### EXERCISE TASK:
Please copy the lines below exactly, from the first one through the line showing "rnd = random.Random(7)".

═════ COLLECTED DATA ═════

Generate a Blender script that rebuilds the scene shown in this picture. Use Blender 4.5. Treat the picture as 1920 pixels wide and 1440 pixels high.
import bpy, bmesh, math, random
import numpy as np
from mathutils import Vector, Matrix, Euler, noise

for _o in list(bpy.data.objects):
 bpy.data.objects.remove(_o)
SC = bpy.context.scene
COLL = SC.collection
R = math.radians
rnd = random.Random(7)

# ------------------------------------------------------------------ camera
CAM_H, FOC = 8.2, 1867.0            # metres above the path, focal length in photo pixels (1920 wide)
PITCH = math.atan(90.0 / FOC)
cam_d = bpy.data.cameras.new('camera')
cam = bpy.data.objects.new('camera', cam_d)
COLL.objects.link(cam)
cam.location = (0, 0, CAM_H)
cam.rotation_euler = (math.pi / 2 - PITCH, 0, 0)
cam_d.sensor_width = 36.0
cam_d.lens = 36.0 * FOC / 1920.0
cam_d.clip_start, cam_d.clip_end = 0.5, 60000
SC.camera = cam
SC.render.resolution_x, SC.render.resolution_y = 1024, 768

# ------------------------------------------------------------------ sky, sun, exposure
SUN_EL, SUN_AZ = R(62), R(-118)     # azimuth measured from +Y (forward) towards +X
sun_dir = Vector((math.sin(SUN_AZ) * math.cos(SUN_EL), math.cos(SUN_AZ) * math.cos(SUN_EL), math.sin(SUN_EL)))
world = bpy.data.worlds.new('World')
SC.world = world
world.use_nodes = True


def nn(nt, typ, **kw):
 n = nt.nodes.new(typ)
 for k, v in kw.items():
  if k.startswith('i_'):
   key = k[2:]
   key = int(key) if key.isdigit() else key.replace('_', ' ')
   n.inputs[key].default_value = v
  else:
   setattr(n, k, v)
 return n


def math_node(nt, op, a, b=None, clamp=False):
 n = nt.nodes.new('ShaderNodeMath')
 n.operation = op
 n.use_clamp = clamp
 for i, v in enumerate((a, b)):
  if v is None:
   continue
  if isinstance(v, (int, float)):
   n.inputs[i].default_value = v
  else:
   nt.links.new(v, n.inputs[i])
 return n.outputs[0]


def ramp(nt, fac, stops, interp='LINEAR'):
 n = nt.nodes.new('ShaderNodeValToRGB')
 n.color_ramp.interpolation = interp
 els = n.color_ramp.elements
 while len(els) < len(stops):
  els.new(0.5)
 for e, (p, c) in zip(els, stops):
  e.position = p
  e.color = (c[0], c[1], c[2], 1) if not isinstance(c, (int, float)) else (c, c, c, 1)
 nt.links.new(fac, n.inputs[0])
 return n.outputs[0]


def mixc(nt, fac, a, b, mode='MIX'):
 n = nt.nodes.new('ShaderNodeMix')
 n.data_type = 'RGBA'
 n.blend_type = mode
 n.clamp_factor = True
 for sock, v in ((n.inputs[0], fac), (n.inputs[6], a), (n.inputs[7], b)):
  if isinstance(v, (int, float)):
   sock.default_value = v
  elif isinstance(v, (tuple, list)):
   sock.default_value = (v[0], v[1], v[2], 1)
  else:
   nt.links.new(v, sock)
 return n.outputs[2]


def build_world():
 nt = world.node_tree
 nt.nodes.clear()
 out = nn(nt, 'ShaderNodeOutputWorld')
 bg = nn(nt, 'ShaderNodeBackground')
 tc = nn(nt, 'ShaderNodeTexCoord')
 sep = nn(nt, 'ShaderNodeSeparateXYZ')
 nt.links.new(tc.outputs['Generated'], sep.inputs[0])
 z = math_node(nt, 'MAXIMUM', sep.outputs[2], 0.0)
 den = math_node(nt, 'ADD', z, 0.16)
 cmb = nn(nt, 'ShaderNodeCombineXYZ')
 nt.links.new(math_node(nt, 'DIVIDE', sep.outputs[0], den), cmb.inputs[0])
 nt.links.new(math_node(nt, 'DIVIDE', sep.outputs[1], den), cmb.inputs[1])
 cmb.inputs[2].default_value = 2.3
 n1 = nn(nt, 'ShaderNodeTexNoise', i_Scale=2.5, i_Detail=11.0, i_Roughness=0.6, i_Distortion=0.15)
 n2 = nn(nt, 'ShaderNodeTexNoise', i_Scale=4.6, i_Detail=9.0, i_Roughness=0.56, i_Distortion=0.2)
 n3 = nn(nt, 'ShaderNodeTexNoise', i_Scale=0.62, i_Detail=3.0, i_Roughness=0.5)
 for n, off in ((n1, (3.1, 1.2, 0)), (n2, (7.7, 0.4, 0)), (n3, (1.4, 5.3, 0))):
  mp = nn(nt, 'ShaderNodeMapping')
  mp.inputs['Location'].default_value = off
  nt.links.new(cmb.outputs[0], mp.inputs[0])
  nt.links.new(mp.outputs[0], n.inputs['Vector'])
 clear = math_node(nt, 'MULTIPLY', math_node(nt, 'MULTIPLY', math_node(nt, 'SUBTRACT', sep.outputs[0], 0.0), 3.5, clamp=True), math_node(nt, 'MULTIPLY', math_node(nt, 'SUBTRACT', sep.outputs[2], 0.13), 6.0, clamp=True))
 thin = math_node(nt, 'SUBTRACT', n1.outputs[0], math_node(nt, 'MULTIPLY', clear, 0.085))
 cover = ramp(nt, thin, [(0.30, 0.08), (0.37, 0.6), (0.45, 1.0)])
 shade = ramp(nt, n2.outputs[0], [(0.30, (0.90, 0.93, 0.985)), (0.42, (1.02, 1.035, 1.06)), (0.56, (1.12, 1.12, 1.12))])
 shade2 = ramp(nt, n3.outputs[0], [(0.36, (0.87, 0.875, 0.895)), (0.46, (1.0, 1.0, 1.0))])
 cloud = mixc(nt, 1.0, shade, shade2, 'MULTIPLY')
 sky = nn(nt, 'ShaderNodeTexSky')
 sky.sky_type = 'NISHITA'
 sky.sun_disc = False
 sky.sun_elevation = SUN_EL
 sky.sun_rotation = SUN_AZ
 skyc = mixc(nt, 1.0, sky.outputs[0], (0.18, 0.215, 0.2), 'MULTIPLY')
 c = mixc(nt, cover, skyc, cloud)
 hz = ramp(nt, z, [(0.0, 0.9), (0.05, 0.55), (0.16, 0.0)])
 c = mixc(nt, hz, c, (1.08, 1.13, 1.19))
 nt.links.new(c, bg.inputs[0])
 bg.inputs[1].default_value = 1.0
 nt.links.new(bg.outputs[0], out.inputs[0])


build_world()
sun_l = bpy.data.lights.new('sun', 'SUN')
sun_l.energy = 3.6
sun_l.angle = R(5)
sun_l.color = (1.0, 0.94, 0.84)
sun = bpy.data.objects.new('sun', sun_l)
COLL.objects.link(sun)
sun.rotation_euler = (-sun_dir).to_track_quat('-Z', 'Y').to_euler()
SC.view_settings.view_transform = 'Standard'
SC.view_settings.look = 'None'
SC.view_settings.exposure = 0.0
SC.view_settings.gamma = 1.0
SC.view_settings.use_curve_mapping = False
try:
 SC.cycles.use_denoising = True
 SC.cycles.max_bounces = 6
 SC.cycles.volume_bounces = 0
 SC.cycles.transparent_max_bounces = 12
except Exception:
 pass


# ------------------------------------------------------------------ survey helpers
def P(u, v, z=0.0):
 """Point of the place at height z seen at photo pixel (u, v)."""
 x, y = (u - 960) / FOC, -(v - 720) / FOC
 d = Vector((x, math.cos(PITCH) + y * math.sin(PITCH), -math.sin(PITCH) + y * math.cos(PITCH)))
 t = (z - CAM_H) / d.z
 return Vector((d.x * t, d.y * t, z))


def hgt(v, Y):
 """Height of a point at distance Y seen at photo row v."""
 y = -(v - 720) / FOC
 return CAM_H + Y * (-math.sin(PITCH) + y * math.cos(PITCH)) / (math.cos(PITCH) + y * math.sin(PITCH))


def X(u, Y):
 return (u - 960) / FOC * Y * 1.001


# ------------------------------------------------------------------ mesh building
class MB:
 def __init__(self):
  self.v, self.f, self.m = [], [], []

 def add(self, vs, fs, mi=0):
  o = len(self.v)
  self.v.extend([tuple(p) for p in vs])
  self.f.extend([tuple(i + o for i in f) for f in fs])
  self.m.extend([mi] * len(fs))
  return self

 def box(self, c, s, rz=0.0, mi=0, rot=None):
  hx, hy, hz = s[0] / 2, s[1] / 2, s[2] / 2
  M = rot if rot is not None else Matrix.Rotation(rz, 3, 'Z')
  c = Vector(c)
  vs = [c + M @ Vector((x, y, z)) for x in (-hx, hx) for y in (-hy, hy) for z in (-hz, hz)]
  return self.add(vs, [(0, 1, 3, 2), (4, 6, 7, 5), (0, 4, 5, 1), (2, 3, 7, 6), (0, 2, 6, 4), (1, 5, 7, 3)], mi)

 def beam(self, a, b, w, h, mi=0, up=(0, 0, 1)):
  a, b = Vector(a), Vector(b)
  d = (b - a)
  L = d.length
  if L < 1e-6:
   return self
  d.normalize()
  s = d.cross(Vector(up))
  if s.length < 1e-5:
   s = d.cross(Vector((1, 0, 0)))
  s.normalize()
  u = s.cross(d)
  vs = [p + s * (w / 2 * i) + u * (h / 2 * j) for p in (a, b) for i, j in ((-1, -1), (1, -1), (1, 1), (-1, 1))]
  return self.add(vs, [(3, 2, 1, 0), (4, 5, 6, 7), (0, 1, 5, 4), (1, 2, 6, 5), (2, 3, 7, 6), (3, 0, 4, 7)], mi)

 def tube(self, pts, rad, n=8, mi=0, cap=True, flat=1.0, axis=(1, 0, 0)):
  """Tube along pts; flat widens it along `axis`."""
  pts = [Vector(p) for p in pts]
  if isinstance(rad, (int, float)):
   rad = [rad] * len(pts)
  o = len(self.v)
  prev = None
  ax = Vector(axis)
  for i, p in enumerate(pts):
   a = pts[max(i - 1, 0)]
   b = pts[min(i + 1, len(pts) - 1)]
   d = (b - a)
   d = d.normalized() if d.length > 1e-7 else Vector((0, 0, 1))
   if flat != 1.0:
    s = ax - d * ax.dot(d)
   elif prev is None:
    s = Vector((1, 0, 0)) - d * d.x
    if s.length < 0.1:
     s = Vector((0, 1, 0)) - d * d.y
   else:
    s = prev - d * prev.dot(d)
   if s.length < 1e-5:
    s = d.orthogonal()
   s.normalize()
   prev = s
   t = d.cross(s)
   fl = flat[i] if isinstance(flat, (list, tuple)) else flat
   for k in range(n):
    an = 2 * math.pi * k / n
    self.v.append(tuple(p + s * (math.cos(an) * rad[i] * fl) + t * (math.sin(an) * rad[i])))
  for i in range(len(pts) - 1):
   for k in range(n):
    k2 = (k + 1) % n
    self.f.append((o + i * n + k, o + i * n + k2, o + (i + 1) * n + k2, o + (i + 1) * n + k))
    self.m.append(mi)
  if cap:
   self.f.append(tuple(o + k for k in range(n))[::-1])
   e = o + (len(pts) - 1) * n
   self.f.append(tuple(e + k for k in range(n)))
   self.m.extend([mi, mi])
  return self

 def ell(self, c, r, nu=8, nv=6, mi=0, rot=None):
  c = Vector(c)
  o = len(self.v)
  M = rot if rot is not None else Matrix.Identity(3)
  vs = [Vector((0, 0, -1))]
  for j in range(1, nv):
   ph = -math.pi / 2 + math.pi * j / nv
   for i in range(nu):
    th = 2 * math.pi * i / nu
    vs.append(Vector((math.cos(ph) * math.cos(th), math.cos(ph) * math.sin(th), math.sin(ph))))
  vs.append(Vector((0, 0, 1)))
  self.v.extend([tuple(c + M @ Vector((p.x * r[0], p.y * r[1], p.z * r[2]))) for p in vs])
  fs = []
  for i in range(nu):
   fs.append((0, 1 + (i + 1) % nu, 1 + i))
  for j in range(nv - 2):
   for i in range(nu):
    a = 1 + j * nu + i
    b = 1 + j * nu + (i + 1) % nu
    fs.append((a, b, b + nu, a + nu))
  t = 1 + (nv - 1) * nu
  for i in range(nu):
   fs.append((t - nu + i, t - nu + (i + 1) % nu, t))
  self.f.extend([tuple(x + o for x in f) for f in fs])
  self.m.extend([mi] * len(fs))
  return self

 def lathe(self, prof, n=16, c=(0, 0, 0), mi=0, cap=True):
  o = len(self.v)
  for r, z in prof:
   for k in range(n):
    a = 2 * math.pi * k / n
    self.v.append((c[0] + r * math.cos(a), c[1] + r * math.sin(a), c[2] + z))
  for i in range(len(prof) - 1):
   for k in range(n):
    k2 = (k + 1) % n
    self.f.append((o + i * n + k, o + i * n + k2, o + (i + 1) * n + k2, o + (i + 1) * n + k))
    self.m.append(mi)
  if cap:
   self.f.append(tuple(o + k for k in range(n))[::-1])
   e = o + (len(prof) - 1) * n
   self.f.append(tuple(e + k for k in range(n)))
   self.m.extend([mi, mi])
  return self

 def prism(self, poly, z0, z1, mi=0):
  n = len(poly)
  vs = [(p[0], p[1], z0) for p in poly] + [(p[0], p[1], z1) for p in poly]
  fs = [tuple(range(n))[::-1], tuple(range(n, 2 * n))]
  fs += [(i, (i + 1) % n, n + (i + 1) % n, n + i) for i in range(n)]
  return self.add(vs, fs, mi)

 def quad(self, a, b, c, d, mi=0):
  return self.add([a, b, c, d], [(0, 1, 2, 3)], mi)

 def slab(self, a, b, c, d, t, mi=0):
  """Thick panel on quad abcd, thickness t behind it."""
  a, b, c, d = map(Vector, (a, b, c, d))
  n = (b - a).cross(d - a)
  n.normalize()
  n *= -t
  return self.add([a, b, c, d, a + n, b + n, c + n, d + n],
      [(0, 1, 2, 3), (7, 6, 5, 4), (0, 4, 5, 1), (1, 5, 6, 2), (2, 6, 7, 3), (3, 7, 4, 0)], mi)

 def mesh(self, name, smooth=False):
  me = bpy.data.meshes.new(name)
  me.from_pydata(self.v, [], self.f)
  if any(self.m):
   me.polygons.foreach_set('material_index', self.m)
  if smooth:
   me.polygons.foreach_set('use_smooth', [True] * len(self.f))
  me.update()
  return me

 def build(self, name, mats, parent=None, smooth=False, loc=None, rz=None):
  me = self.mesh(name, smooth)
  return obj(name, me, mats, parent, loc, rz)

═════

### EXERCISE RESPONSE:
Generate a Blender script that rebuilds the scene shown in this picture. Use Blender 4.5. Treat the picture as 1920 pixels wide and 1440 pixels high.
import bpy, bmesh, math, random
import numpy as np
from mathutils import Vector, Matrix, Euler, noise

for _o in list(bpy.data.objects):
 bpy.data.objects.remove(_o)
SC = bpy.context.scene
COLL = SC.collection
R = math.radians
rnd = random.Random(7)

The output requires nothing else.